▶ _DATASET EXTRACT_
::::::::
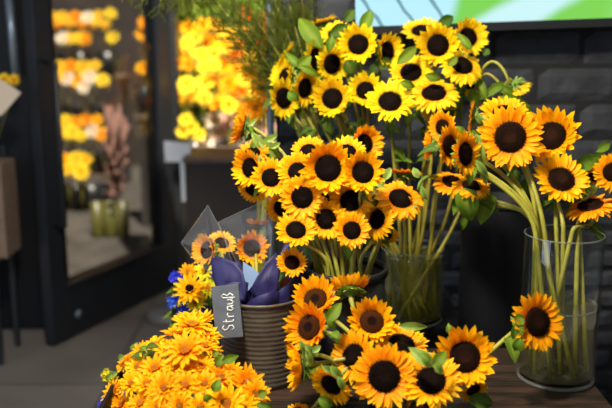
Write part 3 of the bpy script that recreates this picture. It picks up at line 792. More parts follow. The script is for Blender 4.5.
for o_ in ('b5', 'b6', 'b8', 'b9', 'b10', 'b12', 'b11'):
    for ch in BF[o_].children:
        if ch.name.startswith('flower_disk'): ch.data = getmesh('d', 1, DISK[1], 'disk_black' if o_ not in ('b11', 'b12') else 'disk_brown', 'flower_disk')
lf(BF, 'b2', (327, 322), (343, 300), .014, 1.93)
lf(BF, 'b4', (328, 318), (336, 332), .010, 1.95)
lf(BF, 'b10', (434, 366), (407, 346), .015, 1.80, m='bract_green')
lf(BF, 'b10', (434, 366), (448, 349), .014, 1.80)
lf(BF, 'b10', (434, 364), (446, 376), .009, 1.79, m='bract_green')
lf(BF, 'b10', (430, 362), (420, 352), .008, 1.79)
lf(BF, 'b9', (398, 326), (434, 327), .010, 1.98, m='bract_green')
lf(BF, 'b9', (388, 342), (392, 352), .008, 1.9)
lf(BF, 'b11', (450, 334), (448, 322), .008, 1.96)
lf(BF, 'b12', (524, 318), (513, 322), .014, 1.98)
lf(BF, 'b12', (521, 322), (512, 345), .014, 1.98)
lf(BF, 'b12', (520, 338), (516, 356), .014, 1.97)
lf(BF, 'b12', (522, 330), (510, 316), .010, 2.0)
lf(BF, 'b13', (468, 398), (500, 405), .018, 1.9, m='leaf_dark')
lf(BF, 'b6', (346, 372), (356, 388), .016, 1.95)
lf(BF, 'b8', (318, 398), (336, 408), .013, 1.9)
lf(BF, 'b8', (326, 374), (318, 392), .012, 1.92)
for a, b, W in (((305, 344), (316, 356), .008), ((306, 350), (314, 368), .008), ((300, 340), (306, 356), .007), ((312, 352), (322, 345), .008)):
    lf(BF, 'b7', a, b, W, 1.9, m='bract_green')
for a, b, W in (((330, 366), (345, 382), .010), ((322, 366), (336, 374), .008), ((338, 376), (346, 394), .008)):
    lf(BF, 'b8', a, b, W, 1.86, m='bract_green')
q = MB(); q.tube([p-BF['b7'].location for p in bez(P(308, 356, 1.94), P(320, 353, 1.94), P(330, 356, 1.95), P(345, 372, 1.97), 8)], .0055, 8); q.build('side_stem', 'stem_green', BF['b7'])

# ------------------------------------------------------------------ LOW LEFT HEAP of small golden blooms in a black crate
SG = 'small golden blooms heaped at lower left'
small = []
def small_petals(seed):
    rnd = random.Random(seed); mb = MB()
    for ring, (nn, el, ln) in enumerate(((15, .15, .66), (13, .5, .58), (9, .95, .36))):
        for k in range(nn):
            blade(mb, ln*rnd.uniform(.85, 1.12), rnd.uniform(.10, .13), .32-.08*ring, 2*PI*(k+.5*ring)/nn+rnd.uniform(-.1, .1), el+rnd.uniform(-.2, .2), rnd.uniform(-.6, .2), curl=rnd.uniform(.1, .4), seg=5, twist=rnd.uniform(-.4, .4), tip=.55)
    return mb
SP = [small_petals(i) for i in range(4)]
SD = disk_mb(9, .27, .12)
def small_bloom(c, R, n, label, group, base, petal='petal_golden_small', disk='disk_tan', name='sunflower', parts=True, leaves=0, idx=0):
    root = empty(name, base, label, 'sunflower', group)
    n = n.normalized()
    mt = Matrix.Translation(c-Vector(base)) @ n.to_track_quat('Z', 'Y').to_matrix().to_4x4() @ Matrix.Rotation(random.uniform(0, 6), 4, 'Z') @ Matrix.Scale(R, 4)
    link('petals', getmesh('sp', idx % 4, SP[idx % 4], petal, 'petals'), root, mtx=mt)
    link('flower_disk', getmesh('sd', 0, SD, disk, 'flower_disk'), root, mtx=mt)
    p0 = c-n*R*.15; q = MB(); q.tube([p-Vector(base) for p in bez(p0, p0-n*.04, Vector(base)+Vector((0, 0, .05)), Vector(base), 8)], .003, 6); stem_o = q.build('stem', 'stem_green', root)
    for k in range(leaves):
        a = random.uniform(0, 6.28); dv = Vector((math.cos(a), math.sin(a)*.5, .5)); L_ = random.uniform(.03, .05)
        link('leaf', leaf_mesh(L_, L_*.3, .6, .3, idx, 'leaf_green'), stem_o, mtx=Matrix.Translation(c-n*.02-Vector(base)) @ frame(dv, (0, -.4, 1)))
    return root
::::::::
▶ _GIVEN INSTRUCTION_
Keep the pictures out of the copy and write out the data exactly as it stands.

▶ _TASK ANSWER_
Write part 3 of the bpy script that recreates this picture. It picks up at line 792. More parts follow. The script is for Blender 4.5.
for o_ in ('b5', 'b6', 'b8', 'b9', 'b10', 'b12', 'b11'):
    for ch in BF[o_].children:
        if ch.name.startswith('flower_disk'): ch.data = getmesh('d', 1, DISK[1], 'disk_black' if o_ not in ('b11', 'b12') else 'disk_brown', 'flower_disk')
lf(BF, 'b2', (327, 322), (343, 300), .014, 1.93)
lf(BF, 'b4', (328, 318), (336, 332), .010, 1.95)
lf(BF, 'b10', (434, 366), (407, 346), .015, 1.80, m='bract_green')
lf(BF, 'b10', (434, 366), (448, 349), .014, 1.80)
lf(BF, 'b10', (434, 364), (446, 376), .009, 1.79, m='bract_green')
lf(BF, 'b10', (430, 362), (420, 352), .008, 1.79)
lf(BF, 'b9', (398, 326), (434, 327), .010, 1.98, m='bract_green')
lf(BF, 'b9', (388, 342), (392, 352), .008, 1.9)
lf(BF, 'b11', (450, 334), (448, 322), .008, 1.96)
lf(BF, 'b12', (524, 318), (513, 322), .014, 1.98)
lf(BF, 'b12', (521, 322), (512, 345), .014, 1.98)
lf(BF, 'b12', (520, 338), (516, 356), .014, 1.97)
lf(BF, 'b12', (522, 330), (510, 316), .010, 2.0)
lf(BF, 'b13', (468, 398), (500, 405), .018, 1.9, m='leaf_dark')
lf(BF, 'b6', (346, 372), (356, 388), .016, 1.95)
lf(BF, 'b8', (318, 398), (336, 408), .013, 1.9)
lf(BF, 'b8', (326, 374), (318, 392), .012, 1.92)
for a, b, W in (((305, 344), (316, 356), .008), ((306, 350), (314, 368), .008), ((300, 340), (306, 356), .007), ((312, 352), (322, 345), .008)):
    lf(BF, 'b7', a, b, W, 1.9, m='bract_green')
for a, b, W in (((330, 366), (345, 382), .010), ((322, 366), (336, 374), .008), ((338, 376), (346, 394), .008)):
    lf(BF, 'b8', a, b, W, 1.86, m='bract_green')
q = MB(); q.tube([p-BF['b7'].location for p in bez(P(308, 356, 1.94), P(320, 353, 1.94), P(330, 356, 1.95), P(345, 372, 1.97), 8)], .0055, 8); q.build('side_stem', 'stem_green', BF['b7'])

# ------------------------------------------------------------------ LOW LEFT HEAP of small golden blooms in a black crate
SG = 'small golden blooms heaped at lower left'
small = []
def small_petals(seed):
    rnd = random.Random(seed); mb = MB()
    for ring, (nn, el, ln) in enumerate(((15, .15, .66), (13, .5, .58), (9, .95, .36))):
        for k in range(nn):
            blade(mb, ln*rnd.uniform(.85, 1.12), rnd.uniform(.10, .13), .32-.08*ring, 2*PI*(k+.5*ring)/nn+rnd.uniform(-.1, .1), el+rnd.uniform(-.2, .2), rnd.uniform(-.6, .2), curl=rnd.uniform(.1, .4), seg=5, twist=rnd.uniform(-.4, .4), tip=.55)
    return mb
SP = [small_petals(i) for i in range(4)]
SD = disk_mb(9, .27, .12)
def small_bloom(c, R, n, label, group, base, petal='petal_golden_small', disk='disk_tan', name='sunflower', parts=True, leaves=0, idx=0):
    root = empty(name, base, label, 'sunflower', group)
    n = n.normalized()
    mt = Matrix.Translation(c-Vector(base)) @ n.to_track_quat('Z', 'Y').to_matrix().to_4x4() @ Matrix.Rotation(random.uniform(0, 6), 4, 'Z') @ Matrix.Scale(R, 4)
    link('petals', getmesh('sp', idx % 4, SP[idx % 4], petal, 'petals'), root, mtx=mt)
    link('flower_disk', getmesh('sd', 0, SD, disk, 'flower_disk'), root, mtx=mt)
    p0 = c-n*R*.15; q = MB(); q.tube([p-Vector(base) for p in bez(p0, p0-n*.04, Vector(base)+Vector((0, 0, .05)), Vector(base), 8)], .003, 6); stem_o = q.build('stem', 'stem_green', root)
    for k in range(leaves):
        a = random.uniform(0, 6.28); dv = Vector((math.cos(a), math.sin(a)*.5, .5)); L_ = random.uniform(.03, .05)
        link('leaf', leaf_mesh(L_, L_*.3, .6, .3, idx, 'leaf_green'), stem_o, mtx=Matrix.Translation(c-n*.02-Vector(base)) @ frame(dv, (0, -.4, 1)))
    return root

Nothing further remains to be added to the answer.